§ **THE PROBLEM**
Retype these lines and no others: the line holding "Reconstruct this image", the line holding "FW = Vector((math.cos(R(YAW)), math.sin(R(YAW)), 0));", and all lines between them. Pictures stay out.
# start of PROVIDED RECORDS
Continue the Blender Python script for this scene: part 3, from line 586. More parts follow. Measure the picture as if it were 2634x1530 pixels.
# end of PROVIDED RECORDS
# start of PROVIDED RECORDS
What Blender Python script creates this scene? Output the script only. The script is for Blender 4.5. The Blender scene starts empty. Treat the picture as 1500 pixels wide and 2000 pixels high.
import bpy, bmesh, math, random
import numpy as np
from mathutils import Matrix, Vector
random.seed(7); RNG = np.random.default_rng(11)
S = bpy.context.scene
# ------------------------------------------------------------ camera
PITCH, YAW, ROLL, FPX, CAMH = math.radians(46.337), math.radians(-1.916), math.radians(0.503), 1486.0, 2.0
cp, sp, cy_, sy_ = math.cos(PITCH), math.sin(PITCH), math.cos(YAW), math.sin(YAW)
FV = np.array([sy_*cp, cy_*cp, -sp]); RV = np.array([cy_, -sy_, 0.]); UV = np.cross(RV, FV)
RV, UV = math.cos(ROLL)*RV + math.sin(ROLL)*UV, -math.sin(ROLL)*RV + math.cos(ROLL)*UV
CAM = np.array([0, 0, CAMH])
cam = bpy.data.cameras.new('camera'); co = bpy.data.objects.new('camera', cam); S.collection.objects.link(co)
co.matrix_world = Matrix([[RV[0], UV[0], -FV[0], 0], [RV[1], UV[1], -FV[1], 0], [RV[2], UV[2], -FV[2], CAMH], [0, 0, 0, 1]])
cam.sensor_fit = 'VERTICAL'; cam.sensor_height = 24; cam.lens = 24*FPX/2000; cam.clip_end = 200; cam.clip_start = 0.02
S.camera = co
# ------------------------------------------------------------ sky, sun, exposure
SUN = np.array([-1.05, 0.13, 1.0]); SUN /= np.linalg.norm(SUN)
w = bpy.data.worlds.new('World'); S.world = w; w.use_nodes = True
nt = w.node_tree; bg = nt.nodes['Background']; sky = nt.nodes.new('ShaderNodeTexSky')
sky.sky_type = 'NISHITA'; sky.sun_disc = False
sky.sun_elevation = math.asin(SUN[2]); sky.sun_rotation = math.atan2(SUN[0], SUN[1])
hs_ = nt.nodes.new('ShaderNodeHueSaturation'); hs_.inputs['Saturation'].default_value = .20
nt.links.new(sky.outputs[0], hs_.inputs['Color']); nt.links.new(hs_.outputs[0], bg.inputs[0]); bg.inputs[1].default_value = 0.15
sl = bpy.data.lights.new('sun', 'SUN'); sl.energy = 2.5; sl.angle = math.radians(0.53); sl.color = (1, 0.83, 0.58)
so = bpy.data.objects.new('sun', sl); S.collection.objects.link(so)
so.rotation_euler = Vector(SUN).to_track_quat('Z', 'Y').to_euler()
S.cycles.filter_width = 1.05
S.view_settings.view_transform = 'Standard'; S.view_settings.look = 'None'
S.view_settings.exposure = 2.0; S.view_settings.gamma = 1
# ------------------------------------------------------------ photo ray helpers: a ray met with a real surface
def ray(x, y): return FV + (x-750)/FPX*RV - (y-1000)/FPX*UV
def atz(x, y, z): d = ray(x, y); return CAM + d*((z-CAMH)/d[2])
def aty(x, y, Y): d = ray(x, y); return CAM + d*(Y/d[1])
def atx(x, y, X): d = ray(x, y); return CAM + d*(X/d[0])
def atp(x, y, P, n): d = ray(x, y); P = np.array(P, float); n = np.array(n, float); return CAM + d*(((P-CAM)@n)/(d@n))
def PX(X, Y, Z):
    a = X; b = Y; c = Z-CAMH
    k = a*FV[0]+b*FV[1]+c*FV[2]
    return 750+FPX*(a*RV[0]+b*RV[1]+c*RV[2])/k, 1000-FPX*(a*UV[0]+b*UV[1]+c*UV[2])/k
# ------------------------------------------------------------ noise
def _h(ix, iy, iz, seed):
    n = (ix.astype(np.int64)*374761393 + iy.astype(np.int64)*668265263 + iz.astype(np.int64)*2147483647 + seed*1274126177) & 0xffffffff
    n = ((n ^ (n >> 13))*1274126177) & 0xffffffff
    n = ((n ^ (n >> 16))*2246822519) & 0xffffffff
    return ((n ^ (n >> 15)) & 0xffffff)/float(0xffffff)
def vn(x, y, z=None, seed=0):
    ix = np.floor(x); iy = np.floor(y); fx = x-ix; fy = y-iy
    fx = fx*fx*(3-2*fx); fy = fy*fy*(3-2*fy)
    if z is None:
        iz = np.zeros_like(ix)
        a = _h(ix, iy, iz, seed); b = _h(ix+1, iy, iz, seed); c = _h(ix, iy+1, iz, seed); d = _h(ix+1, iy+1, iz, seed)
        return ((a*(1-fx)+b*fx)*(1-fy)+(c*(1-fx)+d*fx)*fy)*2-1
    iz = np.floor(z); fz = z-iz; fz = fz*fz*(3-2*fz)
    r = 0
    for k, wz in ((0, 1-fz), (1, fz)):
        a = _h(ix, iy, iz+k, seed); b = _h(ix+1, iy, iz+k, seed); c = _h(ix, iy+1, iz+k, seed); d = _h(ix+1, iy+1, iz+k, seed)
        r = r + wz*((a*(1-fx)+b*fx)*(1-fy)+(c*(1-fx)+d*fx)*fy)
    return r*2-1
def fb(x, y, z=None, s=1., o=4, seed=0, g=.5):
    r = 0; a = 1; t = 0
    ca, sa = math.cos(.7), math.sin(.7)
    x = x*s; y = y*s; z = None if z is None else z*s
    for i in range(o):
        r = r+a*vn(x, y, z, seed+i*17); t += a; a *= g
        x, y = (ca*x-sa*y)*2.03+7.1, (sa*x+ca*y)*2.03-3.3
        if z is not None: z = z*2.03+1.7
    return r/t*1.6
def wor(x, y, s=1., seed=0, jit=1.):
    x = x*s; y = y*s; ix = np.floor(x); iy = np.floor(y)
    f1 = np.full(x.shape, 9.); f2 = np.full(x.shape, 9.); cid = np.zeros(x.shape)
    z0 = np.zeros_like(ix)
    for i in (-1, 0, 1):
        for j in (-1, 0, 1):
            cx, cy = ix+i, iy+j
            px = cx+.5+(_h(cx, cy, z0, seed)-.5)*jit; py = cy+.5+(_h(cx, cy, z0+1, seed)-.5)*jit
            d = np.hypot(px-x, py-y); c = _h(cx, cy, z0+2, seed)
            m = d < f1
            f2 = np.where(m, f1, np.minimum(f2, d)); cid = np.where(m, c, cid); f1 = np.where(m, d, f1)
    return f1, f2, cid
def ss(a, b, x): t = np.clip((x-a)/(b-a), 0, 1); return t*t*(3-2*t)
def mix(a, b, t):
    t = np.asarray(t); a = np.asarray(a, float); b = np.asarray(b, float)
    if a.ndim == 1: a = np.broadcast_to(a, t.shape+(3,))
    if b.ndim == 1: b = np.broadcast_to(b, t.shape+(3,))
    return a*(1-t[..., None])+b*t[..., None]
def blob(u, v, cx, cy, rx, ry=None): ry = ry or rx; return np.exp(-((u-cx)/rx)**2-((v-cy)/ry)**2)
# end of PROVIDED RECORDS
# start of PROVIDED RECORDS
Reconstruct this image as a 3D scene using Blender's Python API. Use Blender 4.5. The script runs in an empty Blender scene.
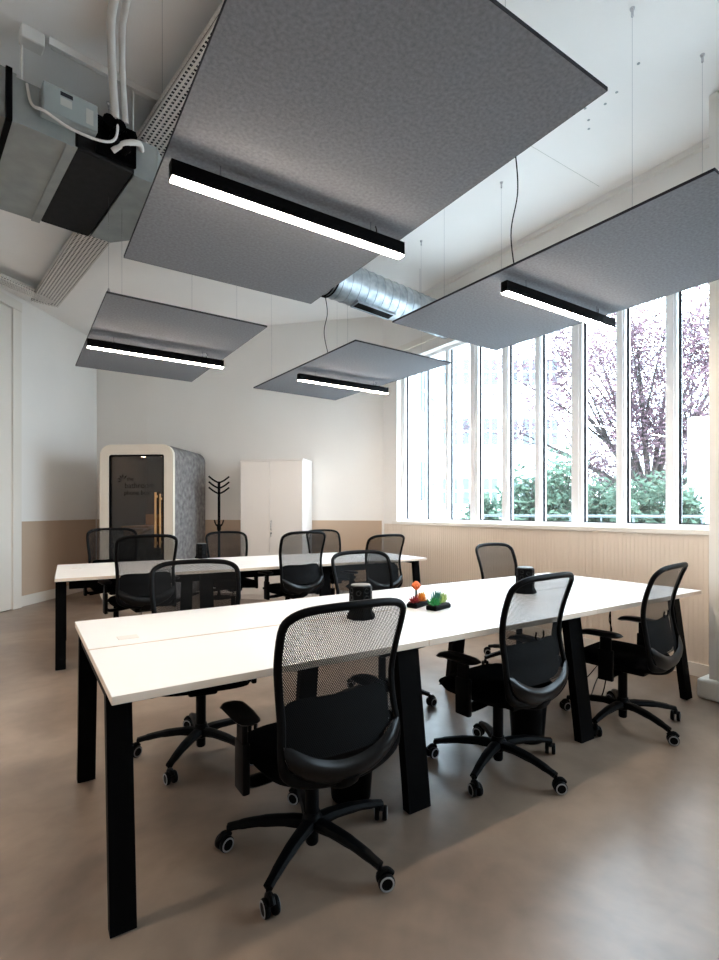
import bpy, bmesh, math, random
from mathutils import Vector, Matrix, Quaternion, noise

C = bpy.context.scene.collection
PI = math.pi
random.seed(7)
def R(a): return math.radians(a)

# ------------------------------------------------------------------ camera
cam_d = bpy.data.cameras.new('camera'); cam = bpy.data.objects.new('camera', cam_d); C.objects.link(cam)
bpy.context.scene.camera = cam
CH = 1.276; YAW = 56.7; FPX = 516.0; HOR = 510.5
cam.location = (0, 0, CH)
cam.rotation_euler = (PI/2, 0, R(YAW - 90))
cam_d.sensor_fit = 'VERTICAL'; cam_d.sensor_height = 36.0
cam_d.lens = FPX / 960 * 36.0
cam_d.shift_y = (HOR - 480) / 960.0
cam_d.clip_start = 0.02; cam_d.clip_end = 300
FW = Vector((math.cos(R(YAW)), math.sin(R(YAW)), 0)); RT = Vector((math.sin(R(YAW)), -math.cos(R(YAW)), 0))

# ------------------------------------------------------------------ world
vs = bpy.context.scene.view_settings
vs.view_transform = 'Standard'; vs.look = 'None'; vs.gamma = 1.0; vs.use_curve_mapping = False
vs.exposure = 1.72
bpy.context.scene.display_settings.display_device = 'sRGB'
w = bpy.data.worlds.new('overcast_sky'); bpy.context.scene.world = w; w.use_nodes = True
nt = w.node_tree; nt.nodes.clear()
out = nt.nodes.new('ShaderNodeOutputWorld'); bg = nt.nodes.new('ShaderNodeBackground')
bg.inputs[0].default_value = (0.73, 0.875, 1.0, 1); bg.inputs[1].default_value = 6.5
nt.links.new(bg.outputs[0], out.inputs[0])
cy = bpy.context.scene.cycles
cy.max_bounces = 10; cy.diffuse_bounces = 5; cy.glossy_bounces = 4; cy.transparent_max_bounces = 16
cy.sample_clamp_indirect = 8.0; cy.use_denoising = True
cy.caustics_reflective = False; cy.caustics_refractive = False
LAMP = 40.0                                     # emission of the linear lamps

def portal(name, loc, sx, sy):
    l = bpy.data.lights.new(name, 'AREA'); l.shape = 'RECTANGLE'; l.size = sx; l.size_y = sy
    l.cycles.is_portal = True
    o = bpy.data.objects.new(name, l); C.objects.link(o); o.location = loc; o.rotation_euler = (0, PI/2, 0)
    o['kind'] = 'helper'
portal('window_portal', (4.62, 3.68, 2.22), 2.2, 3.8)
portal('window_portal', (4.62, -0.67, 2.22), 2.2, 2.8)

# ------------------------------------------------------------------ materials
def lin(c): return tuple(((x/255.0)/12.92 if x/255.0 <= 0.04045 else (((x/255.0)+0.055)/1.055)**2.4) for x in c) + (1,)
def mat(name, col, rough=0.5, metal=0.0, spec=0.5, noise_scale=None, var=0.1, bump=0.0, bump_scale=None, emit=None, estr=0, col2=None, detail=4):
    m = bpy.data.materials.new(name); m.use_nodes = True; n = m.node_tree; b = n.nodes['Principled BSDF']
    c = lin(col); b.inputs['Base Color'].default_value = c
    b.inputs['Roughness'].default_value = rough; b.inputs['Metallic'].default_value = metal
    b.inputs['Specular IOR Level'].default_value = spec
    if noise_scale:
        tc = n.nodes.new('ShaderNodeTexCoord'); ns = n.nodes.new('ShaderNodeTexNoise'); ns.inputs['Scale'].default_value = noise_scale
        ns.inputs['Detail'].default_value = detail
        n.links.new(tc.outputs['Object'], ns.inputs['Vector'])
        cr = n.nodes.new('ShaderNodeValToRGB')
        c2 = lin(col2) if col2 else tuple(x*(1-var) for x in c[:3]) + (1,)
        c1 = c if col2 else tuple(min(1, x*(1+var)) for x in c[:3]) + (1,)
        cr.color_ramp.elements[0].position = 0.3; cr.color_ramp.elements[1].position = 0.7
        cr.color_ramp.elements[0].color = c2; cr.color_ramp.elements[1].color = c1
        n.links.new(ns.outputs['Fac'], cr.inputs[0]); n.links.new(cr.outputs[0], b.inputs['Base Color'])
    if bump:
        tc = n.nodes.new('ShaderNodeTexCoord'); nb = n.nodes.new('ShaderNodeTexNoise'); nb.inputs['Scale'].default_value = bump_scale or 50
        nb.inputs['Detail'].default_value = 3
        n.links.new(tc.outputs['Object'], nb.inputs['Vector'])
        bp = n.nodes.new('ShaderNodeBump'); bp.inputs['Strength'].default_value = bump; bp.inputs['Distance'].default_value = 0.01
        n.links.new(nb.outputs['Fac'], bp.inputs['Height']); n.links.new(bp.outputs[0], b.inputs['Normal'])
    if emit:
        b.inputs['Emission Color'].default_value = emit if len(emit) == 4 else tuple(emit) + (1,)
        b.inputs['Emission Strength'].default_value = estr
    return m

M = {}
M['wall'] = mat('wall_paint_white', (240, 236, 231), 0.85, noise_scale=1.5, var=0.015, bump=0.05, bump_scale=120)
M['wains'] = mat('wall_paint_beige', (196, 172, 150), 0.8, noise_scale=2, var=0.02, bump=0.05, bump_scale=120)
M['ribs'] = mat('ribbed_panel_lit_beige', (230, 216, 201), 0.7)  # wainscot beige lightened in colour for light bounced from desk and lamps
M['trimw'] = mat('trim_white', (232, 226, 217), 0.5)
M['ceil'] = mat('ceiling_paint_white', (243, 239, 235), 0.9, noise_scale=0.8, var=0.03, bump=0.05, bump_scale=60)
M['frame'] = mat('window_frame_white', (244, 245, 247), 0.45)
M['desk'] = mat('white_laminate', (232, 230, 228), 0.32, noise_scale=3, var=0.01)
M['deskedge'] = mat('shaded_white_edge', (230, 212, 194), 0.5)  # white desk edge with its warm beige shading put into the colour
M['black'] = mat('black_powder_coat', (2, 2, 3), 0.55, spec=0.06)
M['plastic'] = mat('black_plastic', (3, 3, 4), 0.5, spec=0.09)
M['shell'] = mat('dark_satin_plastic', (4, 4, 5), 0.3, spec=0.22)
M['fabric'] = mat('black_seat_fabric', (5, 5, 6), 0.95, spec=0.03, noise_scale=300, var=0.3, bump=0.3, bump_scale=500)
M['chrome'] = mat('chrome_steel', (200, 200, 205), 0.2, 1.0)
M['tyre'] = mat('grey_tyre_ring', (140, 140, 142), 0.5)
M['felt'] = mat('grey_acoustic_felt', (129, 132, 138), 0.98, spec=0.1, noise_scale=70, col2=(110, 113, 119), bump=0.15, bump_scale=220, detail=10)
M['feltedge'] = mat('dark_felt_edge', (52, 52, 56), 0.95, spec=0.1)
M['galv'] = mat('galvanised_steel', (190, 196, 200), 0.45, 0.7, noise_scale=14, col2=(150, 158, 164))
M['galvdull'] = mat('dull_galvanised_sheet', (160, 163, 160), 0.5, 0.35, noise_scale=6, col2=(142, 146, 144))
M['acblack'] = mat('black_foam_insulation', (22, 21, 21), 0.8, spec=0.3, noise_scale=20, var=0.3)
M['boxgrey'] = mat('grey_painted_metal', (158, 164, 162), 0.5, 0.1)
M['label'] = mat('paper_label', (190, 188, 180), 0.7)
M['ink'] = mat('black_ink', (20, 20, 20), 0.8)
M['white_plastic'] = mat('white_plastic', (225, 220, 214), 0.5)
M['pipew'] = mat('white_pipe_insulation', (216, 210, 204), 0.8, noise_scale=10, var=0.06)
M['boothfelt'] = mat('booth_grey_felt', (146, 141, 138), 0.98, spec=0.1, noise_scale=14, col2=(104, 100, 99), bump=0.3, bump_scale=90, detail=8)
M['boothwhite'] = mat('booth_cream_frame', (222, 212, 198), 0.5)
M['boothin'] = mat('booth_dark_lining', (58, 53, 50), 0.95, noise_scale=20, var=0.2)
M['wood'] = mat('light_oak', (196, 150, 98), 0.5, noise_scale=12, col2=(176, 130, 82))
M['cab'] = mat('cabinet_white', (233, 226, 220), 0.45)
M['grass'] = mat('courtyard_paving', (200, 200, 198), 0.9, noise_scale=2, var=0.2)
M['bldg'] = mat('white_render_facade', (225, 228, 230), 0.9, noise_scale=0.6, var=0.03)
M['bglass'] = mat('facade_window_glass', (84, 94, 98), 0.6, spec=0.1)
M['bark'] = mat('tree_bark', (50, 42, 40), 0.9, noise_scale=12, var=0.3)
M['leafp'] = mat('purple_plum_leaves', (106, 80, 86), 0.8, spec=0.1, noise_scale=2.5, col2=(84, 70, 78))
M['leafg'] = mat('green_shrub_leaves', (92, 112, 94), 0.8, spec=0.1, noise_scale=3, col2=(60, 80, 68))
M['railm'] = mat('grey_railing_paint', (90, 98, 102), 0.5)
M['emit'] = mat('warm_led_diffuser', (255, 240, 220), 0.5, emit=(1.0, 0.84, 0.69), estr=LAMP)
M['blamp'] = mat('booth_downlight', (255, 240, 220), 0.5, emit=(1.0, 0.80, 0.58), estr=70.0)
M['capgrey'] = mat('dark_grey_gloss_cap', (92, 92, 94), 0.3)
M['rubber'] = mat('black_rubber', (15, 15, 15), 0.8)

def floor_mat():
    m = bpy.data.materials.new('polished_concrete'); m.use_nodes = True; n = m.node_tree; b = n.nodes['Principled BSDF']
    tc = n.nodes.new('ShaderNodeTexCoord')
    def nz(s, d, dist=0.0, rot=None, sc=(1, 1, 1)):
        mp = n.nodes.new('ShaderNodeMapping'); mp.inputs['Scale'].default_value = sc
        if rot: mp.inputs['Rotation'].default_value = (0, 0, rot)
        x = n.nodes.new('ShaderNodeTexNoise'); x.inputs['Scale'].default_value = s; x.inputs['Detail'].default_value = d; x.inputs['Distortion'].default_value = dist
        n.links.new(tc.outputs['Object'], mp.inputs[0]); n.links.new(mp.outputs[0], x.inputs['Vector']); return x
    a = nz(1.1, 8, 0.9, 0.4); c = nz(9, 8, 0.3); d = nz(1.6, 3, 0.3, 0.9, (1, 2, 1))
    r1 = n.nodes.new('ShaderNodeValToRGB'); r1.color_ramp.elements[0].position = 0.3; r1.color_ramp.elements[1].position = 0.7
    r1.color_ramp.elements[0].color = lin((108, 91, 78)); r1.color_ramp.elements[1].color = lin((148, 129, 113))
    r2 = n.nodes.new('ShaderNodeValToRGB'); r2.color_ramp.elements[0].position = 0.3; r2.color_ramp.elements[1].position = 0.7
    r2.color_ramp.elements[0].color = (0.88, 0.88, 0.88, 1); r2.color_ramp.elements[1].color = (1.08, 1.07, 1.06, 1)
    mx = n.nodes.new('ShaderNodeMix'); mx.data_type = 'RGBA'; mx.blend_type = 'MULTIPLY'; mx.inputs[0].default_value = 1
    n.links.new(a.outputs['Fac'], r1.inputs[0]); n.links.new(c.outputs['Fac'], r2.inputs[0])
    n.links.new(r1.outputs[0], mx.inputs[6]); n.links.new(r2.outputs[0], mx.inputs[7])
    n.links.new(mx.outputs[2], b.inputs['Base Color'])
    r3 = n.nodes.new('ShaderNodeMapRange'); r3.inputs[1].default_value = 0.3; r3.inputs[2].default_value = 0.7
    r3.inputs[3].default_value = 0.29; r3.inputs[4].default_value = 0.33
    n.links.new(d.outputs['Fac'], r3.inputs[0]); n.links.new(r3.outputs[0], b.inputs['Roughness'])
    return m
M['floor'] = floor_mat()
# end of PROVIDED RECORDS
§ **COMPLETED TASK**
Reconstruct this image as a 3D scene using Blender's Python API. Use Blender 4.5. The script runs in an empty Blender scene.
import bpy, bmesh, math, random
from mathutils import Vector, Matrix, Quaternion, noise

C = bpy.context.scene.collection
PI = math.pi
random.seed(7)
def R(a): return math.radians(a)

# ------------------------------------------------------------------ camera
cam_d = bpy.data.cameras.new('camera'); cam = bpy.data.objects.new('camera', cam_d); C.objects.link(cam)
bpy.context.scene.camera = cam
CH = 1.276; YAW = 56.7; FPX = 516.0; HOR = 510.5
cam.location = (0, 0, CH)
cam.rotation_euler = (PI/2, 0, R(YAW - 90))
cam_d.sensor_fit = 'VERTICAL'; cam_d.sensor_height = 36.0
cam_d.lens = FPX / 960 * 36.0
cam_d.shift_y = (HOR - 480) / 960.0
cam_d.clip_start = 0.02; cam_d.clip_end = 300
FW = Vector((math.cos(R(YAW)), math.sin(R(YAW)), 0)); RT = Vector((math.sin(R(YAW)), -math.cos(R(YAW)), 0))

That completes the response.